[START Input]

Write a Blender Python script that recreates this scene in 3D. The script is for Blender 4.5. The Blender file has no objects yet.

[END Input]
[START Input]

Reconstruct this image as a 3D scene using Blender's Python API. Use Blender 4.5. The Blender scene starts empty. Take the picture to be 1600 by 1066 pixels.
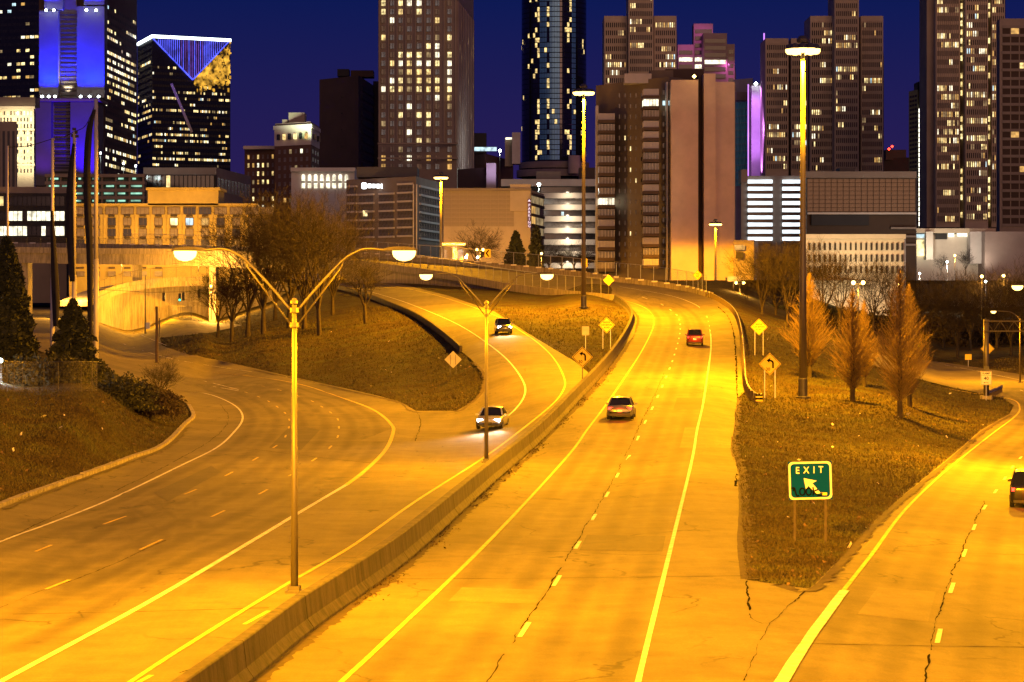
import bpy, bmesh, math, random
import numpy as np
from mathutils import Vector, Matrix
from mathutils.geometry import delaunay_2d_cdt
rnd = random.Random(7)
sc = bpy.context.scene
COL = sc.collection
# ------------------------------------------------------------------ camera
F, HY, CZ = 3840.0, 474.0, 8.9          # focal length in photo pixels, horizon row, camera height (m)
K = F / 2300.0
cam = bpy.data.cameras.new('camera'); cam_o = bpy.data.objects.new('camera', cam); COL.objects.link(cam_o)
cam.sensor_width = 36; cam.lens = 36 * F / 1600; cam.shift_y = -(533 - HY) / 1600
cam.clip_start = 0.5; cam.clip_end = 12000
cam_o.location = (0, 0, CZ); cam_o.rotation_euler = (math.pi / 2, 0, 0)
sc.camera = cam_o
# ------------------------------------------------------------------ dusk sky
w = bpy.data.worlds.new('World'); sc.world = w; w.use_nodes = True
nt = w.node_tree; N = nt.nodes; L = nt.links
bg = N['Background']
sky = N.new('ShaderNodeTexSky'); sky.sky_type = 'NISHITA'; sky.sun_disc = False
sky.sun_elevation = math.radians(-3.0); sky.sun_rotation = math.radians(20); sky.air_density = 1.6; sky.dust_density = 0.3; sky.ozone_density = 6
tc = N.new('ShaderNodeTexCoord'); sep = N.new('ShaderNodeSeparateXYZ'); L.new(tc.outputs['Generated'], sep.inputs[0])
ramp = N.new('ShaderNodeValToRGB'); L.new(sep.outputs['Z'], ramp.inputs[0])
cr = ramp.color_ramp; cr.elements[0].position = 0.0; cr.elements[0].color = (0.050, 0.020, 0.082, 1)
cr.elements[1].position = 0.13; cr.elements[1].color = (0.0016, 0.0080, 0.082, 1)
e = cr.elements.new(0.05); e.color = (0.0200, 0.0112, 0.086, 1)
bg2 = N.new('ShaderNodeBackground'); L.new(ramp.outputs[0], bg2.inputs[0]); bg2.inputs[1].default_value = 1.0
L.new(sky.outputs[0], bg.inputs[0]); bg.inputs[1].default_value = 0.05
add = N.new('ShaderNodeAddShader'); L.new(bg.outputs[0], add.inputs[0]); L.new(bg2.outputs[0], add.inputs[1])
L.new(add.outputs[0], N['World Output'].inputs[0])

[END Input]

Copy only what runs above from the line containing "Reconstruct this image" through the line containing "L.new(add.outputs[0], N['World Output'].inputs[0])", exactly. Leave out the pictures.

● Finished task
Reconstruct this image as a 3D scene using Blender's Python API. Use Blender 4.5. The Blender scene starts empty. Take the picture to be 1600 by 1066 pixels.
import bpy, bmesh, math, random
import numpy as np
from mathutils import Vector, Matrix
from mathutils.geometry import delaunay_2d_cdt
rnd = random.Random(7)
sc = bpy.context.scene
COL = sc.collection
# ------------------------------------------------------------------ camera
F, HY, CZ = 3840.0, 474.0, 8.9          # focal length in photo pixels, horizon row, camera height (m)
K = F / 2300.0
cam = bpy.data.cameras.new('camera'); cam_o = bpy.data.objects.new('camera', cam); COL.objects.link(cam_o)
cam.sensor_width = 36; cam.lens = 36 * F / 1600; cam.shift_y = -(533 - HY) / 1600
cam.clip_start = 0.5; cam.clip_end = 12000
cam_o.location = (0, 0, CZ); cam_o.rotation_euler = (math.pi / 2, 0, 0)
sc.camera = cam_o
# ------------------------------------------------------------------ dusk sky
w = bpy.data.worlds.new('World'); sc.world = w; w.use_nodes = True
nt = w.node_tree; N = nt.nodes; L = nt.links
bg = N['Background']
sky = N.new('ShaderNodeTexSky'); sky.sky_type = 'NISHITA'; sky.sun_disc = False
sky.sun_elevation = math.radians(-3.0); sky.sun_rotation = math.radians(20); sky.air_density = 1.6; sky.dust_density = 0.3; sky.ozone_density = 6
tc = N.new('ShaderNodeTexCoord'); sep = N.new('ShaderNodeSeparateXYZ'); L.new(tc.outputs['Generated'], sep.inputs[0])
ramp = N.new('ShaderNodeValToRGB'); L.new(sep.outputs['Z'], ramp.inputs[0])
cr = ramp.color_ramp; cr.elements[0].position = 0.0; cr.elements[0].color = (0.050, 0.020, 0.082, 1)
cr.elements[1].position = 0.13; cr.elements[1].color = (0.0016, 0.0080, 0.082, 1)
e = cr.elements.new(0.05); e.color = (0.0200, 0.0112, 0.086, 1)
bg2 = N.new('ShaderNodeBackground'); L.new(ramp.outputs[0], bg2.inputs[0]); bg2.inputs[1].default_value = 1.0
L.new(sky.outputs[0], bg.inputs[0]); bg.inputs[1].default_value = 0.05
add = N.new('ShaderNodeAddShader'); L.new(bg.outputs[0], add.inputs[0]); L.new(bg2.outputs[0], add.inputs[1])
L.new(add.outputs[0], N['World Output'].inputs[0])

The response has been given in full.